Civil liberties groups denounced the use of the enemy combatant designation to halt a pending trial. Human Rights Watch charged that the action placed Marri in a legal “black hole,” depriving him of the most basic constitutional rights.
“The Bush administration has once again done an end run around the criminal justice system,” said a spokesman for the group. “It is invoking the laws of war in the United States to justify locking people up without charge and without access to a lawyer. This kind of military detention has no place in a country committed to the rule of law.”
In the cases of Marri, Faris and Padilla there are no allegations that they were involved in acts of war, making the “enemy combatant” designation fraudulent on its face. Hamdi is a prisoner of war, captured in the US invasion of Afghanistan, and denied the elementary rights granted to POWs under the Geneva Convention.
In none of these cases has the government presented a shred of evidence in open court that these men were supporters of Al Qaeda, much less involved in acts of terrorism. Instead, Bush, Attorney General John Ashcroft and other US officials have made unsubstantiated and sensationalist accusations of terrorist connections, which were then retailed by the American media as though they were incontrovertible fact.
The timing of these actions is thoroughly suspect. Having held Marri for a year and a half and Faris for three months, the White House decided to announce its extra-constitutional actions against the two men and proclaim them significant victories against terrorism, precisely at the point that it confronts mounting charges of lying to the American people about its reasons for invading Iraq. The obvious intention is to keep the public in a state of confusion and fear, to facilitate the continuation of a policy of military aggression abroad and attacks on democratic rights at home.
With these latest actions, the government is institutionalizing a procedure under which the president, invoking his position as commander-in-chief, can issue an edict and imprison anyone he chooses. To declare someone an enemy combatant, the president is not even required to present proof of the targeted person’s alleged offense. All he has to do is assert the person’s guilt.
The USA Patriot Act, rammed through Congress in the wake of the September 11, 2001 attacks, defines terrorism as “acts dangerous to human life that are a violation of the criminal laws” and are intended “to influence the policy of a government.” This definition could easily be applied to any of the millions of people who demonstrated against the war in Iraq.
The government can threaten any defendant with being designated an enemy combatant, thrown into a military brig and held indefinitely without legal counsel, in order to coerce him into pleading guilty in court and foregoing his right to a trial.

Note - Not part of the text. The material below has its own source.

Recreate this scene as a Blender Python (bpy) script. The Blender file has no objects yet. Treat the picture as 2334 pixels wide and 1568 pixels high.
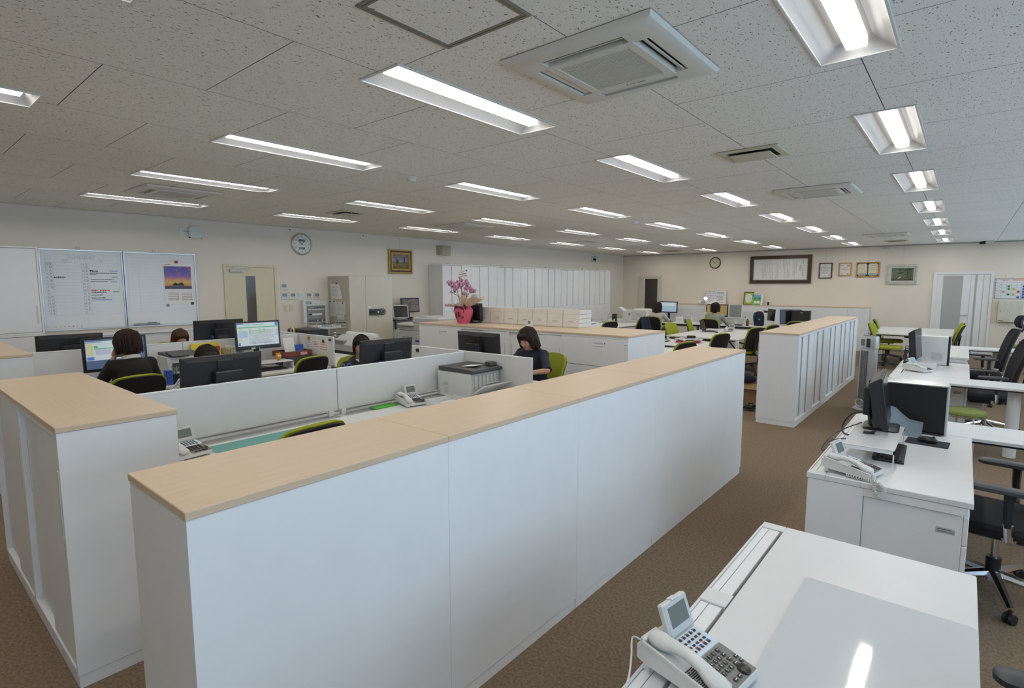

The administration’s actions have provoked little interest, much less protest, from the Democratic Party. Meanwhile, the Pentagon has announced that Deputy Defense Secretary Paul Wolfowitz, one of the chief architects of the invasion of Iraq, will exercise direct control over the military commissions that will try alleged members of Al Qaeda and the Taliban captured by the US and detained at the Guantanamo Bay naval base in Cuba.
These tribunals will deny the accused the right to a jury trial, the right to confront their accusers, and the right to judicial review of their sentences, which could include death. Under the rules outlined by the Pentagon, in the unlikely case that a tribunal hands down an acquittal or a light sentence, US authorities can overrule it and impose their own judgment.
Wolfowitz will play the part of grand jury, chief judge and appeals court. He will decide which detainees go to trial; appoint the military judges; make the final ruling on any procedural or factual motions; and exercise a review and possible alteration of any sentence before handing the case off to Secretary of Defense Donald Rumsfeld and, finally, Bush.